Academic Integrity Violations

Academic integrity violations are defined as cheating, plagiarism, or violation of academic ethics. Penalties for such violations may range from a recorded caution to expulsion from the College. Refer to RMC Academic Regulations Section 23 for more details on the violations and sanctions.

Graduate Attributes

The RMC engineering programs are accredited by Engineers Canada.
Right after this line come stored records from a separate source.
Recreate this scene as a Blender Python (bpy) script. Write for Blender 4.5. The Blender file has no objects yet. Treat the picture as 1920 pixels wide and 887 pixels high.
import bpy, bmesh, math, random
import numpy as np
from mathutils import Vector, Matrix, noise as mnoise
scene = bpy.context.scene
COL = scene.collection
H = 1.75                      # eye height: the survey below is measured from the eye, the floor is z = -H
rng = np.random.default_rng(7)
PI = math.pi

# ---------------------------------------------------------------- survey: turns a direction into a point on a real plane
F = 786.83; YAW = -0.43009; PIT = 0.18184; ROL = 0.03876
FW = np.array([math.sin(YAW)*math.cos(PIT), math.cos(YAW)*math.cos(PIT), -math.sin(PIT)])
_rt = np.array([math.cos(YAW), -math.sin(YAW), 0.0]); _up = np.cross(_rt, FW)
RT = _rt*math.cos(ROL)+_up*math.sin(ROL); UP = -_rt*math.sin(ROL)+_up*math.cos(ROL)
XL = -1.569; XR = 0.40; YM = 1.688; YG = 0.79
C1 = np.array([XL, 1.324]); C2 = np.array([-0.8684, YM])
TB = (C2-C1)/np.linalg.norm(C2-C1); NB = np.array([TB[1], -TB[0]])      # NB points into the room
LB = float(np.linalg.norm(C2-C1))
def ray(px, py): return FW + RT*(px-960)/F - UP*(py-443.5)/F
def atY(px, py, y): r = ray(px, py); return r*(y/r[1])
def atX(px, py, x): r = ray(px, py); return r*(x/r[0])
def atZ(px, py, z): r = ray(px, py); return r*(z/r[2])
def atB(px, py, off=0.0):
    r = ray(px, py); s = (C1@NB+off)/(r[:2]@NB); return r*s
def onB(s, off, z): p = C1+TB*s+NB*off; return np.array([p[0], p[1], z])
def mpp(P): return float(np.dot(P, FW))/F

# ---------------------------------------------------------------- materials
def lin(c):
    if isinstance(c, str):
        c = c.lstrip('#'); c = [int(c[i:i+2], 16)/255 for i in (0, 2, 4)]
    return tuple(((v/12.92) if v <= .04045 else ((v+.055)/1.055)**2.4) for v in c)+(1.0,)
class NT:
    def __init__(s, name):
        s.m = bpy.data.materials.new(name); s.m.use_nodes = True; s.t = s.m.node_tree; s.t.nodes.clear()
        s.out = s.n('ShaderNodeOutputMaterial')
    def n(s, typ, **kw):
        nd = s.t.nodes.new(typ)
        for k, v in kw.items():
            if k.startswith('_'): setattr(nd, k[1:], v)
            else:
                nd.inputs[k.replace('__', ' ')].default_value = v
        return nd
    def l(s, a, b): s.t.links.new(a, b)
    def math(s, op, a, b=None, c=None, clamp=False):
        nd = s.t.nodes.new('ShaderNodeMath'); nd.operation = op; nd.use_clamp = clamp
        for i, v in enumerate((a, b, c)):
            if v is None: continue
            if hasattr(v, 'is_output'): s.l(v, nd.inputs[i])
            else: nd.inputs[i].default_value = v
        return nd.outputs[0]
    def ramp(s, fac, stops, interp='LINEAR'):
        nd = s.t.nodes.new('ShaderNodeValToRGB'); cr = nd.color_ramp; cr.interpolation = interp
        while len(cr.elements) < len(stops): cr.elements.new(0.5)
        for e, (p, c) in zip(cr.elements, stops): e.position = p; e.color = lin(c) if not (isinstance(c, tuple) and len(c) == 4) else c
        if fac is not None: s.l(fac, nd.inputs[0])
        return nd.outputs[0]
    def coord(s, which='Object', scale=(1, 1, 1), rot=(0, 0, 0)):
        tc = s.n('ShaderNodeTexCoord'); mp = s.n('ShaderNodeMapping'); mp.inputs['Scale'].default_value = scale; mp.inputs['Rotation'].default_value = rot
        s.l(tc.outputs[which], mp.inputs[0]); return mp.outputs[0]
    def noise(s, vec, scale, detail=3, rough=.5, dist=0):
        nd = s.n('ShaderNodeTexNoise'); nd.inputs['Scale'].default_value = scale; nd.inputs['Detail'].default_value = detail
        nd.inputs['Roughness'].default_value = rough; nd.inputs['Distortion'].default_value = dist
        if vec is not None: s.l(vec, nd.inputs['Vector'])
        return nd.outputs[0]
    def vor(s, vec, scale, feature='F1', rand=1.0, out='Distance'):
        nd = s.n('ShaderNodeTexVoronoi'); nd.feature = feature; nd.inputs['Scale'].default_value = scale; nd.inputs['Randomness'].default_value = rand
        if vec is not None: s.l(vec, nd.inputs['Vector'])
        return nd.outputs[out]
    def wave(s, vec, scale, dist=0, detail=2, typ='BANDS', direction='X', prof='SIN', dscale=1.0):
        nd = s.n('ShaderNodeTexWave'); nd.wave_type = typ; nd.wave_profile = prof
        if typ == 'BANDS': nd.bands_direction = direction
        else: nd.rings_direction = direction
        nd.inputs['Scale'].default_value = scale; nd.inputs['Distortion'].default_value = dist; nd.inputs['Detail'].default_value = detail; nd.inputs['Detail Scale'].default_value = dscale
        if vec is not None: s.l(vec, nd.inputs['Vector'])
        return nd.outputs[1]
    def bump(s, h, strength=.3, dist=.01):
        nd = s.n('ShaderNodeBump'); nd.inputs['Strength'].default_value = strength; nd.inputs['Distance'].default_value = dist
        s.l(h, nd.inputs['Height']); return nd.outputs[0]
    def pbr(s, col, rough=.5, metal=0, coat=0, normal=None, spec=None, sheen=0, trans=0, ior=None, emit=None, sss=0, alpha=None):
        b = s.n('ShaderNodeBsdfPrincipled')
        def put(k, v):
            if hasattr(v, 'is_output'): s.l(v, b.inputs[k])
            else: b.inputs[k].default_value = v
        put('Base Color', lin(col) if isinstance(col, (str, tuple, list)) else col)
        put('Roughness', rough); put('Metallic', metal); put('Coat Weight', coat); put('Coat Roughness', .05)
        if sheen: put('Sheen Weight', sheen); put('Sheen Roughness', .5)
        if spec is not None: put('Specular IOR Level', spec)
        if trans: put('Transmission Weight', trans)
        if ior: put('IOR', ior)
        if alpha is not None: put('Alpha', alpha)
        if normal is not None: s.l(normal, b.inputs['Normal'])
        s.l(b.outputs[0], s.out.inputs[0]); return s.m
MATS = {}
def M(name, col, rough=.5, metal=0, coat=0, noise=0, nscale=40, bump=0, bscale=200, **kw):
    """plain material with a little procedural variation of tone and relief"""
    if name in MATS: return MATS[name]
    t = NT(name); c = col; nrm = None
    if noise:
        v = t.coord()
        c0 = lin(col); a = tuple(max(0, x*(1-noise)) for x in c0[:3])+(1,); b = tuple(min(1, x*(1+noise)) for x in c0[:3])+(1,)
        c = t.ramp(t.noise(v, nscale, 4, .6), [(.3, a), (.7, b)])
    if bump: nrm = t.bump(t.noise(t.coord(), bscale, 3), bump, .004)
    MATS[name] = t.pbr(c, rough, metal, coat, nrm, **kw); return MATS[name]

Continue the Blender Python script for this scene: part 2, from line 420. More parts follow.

During their studies, graduates must demonstrate certain attributes that are measured by indicators.

For the engineering design project course, students will be assessed for the following indicators:

202-2CO/2EL: Is able to analyze problem, divide it into sub-tasks and plan their execution.

203-2CO/2EL: Is able to collect data and quantitative/qualitative models/theory required for a solution.

205-1CO/1EL: Is able to recognize weaknesses in the technique and critique solution(s).

401-1CO/1EL, 3EL, 5EL: Is able to elicit and interpret the customer’s needs in the context of an open-ended engineering problem.

402-1CO/1EL, 2EL: Is able translate these needs into a set of measurable technical requirements, cognizant of the relevant ethical, social, environmental, economic, legal and regulatory influence.

403-1CO/1EL: Is able to develop a series of conceptual design solutions and compare the relative merits of each with respect to technical requirements.

404-1CO/1EL, 3EL, 5EL, 7EL: Is able to use engineering concepts and tools to support a preferred option and to create a design that best meets the requirements.

405-1CO/1EL: Is able to critique the design with respect to the technical requirements, cognizant of the relevant ethical, social, environmental, economic, legal and regulatory influences.

501-2CO/2EL: Is able to interpret relevant technical literature.

502-2CO/2EL: Can use appropriate tools for design, implementation, testing and validation.

503-2CO/2EL: Can use and interpret the results of measurement tools while remaining cognizant of the associated limitations.

601-3CO/3EL: Is able carry-out assigned tasks and allow the team to achieve its objective.

701-4CO/4EL i to iv: Is able to use correct grammar and punctuation to organize ideas and formulate logical and persuasive arguments.

702-3CO/3EL i to v: Is able to present ideas orally in a logical and persuasive argument.

703-1CO/1EL i and ii: Is able to select and correctly present technical support documents.

901-3CO/3EL i to v: Is able to analyze the social and environmental impacts of engineering activities.

1002-3CO/3EL: Is able integrate professional ethics and accountability into decisions involving engineering problems.

1101-2CO/2EL: Is able to evaluate engineering decisions using concepts such as the time value of money, cash flow and depreciation.

1102-2CO/2EL: Is able to explain and demonstrate the role of project and risk management in the practice of engineering.

1201-1CO/1EN: Ability to identify and apply concepts not taught in the curriculum.